Prompt
Repeat every line below exactly as it reads.

## Start Data excerpt

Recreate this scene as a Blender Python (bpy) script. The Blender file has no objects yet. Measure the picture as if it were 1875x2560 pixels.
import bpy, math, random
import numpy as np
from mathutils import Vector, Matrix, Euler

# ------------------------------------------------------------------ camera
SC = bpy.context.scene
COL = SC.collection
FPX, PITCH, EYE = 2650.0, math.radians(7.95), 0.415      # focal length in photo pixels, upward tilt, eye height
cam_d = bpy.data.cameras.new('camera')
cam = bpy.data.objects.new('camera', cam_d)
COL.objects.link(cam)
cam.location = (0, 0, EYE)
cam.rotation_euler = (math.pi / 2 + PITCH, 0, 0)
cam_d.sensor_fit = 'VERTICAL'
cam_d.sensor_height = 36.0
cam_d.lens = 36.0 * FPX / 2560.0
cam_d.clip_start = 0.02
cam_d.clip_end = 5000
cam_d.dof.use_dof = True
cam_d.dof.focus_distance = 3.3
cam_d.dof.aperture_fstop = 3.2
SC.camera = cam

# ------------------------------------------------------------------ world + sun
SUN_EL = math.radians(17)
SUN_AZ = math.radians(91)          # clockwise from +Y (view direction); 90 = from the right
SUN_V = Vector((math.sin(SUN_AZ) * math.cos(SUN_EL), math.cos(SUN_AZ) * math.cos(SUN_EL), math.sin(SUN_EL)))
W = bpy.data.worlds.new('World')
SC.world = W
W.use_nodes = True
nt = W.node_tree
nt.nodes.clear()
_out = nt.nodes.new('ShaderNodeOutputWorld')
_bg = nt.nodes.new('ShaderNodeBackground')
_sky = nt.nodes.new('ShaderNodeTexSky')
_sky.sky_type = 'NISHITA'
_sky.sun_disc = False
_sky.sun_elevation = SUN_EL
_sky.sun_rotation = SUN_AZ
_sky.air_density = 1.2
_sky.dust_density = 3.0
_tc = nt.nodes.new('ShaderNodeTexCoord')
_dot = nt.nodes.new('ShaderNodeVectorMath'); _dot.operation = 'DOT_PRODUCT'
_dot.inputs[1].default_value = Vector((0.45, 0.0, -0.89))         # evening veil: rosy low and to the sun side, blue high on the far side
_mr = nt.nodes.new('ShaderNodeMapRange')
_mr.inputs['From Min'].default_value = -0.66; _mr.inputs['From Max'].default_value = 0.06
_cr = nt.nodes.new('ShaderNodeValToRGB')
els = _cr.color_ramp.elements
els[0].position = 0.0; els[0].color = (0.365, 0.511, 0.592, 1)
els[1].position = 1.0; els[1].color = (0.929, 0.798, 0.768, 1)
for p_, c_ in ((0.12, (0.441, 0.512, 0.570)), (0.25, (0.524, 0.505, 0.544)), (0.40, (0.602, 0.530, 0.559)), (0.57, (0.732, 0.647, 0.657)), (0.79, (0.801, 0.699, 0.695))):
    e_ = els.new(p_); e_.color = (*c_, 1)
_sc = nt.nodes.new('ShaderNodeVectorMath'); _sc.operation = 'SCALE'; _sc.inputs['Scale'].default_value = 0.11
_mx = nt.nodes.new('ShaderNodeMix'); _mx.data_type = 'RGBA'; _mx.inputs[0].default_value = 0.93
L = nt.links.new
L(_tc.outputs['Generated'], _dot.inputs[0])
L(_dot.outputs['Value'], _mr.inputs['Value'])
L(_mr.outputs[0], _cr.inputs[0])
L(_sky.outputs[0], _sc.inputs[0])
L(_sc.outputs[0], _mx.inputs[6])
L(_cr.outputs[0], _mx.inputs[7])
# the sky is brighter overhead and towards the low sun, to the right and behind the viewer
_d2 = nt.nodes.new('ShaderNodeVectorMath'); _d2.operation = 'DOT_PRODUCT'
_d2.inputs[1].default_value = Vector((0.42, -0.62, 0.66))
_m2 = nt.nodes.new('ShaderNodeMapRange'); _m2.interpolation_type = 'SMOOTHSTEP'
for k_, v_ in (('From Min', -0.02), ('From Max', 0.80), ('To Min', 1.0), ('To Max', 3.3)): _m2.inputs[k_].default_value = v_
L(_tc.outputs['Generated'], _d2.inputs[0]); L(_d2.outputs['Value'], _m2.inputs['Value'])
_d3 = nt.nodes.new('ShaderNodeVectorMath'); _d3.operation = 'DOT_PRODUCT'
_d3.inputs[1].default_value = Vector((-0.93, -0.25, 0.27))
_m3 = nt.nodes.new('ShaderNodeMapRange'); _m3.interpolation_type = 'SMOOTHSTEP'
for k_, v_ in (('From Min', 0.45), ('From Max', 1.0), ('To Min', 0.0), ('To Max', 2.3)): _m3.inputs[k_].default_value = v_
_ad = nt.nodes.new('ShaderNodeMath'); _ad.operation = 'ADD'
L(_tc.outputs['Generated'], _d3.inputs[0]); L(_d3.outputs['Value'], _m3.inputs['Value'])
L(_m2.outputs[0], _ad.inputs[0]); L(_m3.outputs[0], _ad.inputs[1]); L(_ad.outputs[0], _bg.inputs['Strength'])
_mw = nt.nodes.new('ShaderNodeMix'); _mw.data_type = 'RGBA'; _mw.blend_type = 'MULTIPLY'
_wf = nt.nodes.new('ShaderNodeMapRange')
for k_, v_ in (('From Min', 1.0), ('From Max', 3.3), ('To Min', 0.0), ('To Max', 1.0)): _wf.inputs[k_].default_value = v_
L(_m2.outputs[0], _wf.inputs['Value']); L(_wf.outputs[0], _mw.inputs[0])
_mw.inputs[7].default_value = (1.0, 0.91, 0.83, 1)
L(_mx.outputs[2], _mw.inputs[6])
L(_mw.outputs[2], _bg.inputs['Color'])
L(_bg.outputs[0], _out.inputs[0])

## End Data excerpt

The reply
Recreate this scene as a Blender Python (bpy) script. The Blender file has no objects yet. Measure the picture as if it were 1875x2560 pixels.
import bpy, math, random
import numpy as np
from mathutils import Vector, Matrix, Euler

# ------------------------------------------------------------------ camera
SC = bpy.context.scene
COL = SC.collection
FPX, PITCH, EYE = 2650.0, math.radians(7.95), 0.415      # focal length in photo pixels, upward tilt, eye height
cam_d = bpy.data.cameras.new('camera')
cam = bpy.data.objects.new('camera', cam_d)
COL.objects.link(cam)
cam.location = (0, 0, EYE)
cam.rotation_euler = (math.pi / 2 + PITCH, 0, 0)
cam_d.sensor_fit = 'VERTICAL'
cam_d.sensor_height = 36.0
cam_d.lens = 36.0 * FPX / 2560.0
cam_d.clip_start = 0.02
cam_d.clip_end = 5000
cam_d.dof.use_dof = True
cam_d.dof.focus_distance = 3.3
cam_d.dof.aperture_fstop = 3.2
SC.camera = cam

# ------------------------------------------------------------------ world + sun
SUN_EL = math.radians(17)
SUN_AZ = math.radians(91)          # clockwise from +Y (view direction); 90 = from the right
SUN_V = Vector((math.sin(SUN_AZ) * math.cos(SUN_EL), math.cos(SUN_AZ) * math.cos(SUN_EL), math.sin(SUN_EL)))
W = bpy.data.worlds.new('World')
SC.world = W
W.use_nodes = True
nt = W.node_tree
nt.nodes.clear()
_out = nt.nodes.new('ShaderNodeOutputWorld')
_bg = nt.nodes.new('ShaderNodeBackground')
_sky = nt.nodes.new('ShaderNodeTexSky')
_sky.sky_type = 'NISHITA'
_sky.sun_disc = False
_sky.sun_elevation = SUN_EL
_sky.sun_rotation = SUN_AZ
_sky.air_density = 1.2
_sky.dust_density = 3.0
_tc = nt.nodes.new('ShaderNodeTexCoord')
_dot = nt.nodes.new('ShaderNodeVectorMath'); _dot.operation = 'DOT_PRODUCT'
_dot.inputs[1].default_value = Vector((0.45, 0.0, -0.89))         # evening veil: rosy low and to the sun side, blue high on the far side
_mr = nt.nodes.new('ShaderNodeMapRange')
_mr.inputs['From Min'].default_value = -0.66; _mr.inputs['From Max'].default_value = 0.06
_cr = nt.nodes.new('ShaderNodeValToRGB')
els = _cr.color_ramp.elements
els[0].position = 0.0; els[0].color = (0.365, 0.511, 0.592, 1)
els[1].position = 1.0; els[1].color = (0.929, 0.798, 0.768, 1)
for p_, c_ in ((0.12, (0.441, 0.512, 0.570)), (0.25, (0.524, 0.505, 0.544)), (0.40, (0.602, 0.530, 0.559)), (0.57, (0.732, 0.647, 0.657)), (0.79, (0.801, 0.699, 0.695))):
    e_ = els.new(p_); e_.color = (*c_, 1)
_sc = nt.nodes.new('ShaderNodeVectorMath'); _sc.operation = 'SCALE'; _sc.inputs['Scale'].default_value = 0.11
_mx = nt.nodes.new('ShaderNodeMix'); _mx.data_type = 'RGBA'; _mx.inputs[0].default_value = 0.93
L = nt.links.new
L(_tc.outputs['Generated'], _dot.inputs[0])
L(_dot.outputs['Value'], _mr.inputs['Value'])
L(_mr.outputs[0], _cr.inputs[0])
L(_sky.outputs[0], _sc.inputs[0])
L(_sc.outputs[0], _mx.inputs[6])
L(_cr.outputs[0], _mx.inputs[7])
# the sky is brighter overhead and towards the low sun, to the right and behind the viewer
_d2 = nt.nodes.new('ShaderNodeVectorMath'); _d2.operation = 'DOT_PRODUCT'
_d2.inputs[1].default_value = Vector((0.42, -0.62, 0.66))
_m2 = nt.nodes.new('ShaderNodeMapRange'); _m2.interpolation_type = 'SMOOTHSTEP'
for k_, v_ in (('From Min', -0.02), ('From Max', 0.80), ('To Min', 1.0), ('To Max', 3.3)): _m2.inputs[k_].default_value = v_
L(_tc.outputs['Generated'], _d2.inputs[0]); L(_d2.outputs['Value'], _m2.inputs['Value'])
_d3 = nt.nodes.new('ShaderNodeVectorMath'); _d3.operation = 'DOT_PRODUCT'
_d3.inputs[1].default_value = Vector((-0.93, -0.25, 0.27))
_m3 = nt.nodes.new('ShaderNodeMapRange'); _m3.interpolation_type = 'SMOOTHSTEP'
for k_, v_ in (('From Min', 0.45), ('From Max', 1.0), ('To Min', 0.0), ('To Max', 2.3)): _m3.inputs[k_].default_value = v_
_ad = nt.nodes.new('ShaderNodeMath'); _ad.operation = 'ADD'
L(_tc.outputs['Generated'], _d3.inputs[0]); L(_d3.outputs['Value'], _m3.inputs['Value'])
L(_m2.outputs[0], _ad.inputs[0]); L(_m3.outputs[0], _ad.inputs[1]); L(_ad.outputs[0], _bg.inputs['Strength'])
_mw = nt.nodes.new('ShaderNodeMix'); _mw.data_type = 'RGBA'; _mw.blend_type = 'MULTIPLY'
_wf = nt.nodes.new('ShaderNodeMapRange')
for k_, v_ in (('From Min', 1.0), ('From Max', 3.3), ('To Min', 0.0), ('To Max', 1.0)): _wf.inputs[k_].default_value = v_
L(_m2.outputs[0], _wf.inputs['Value']); L(_wf.outputs[0], _mw.inputs[0])
_mw.inputs[7].default_value = (1.0, 0.91, 0.83, 1)
L(_mx.outputs[2], _mw.inputs[6])
L(_mw.outputs[2], _bg.inputs['Color'])
L(_bg.outputs[0], _out.inputs[0])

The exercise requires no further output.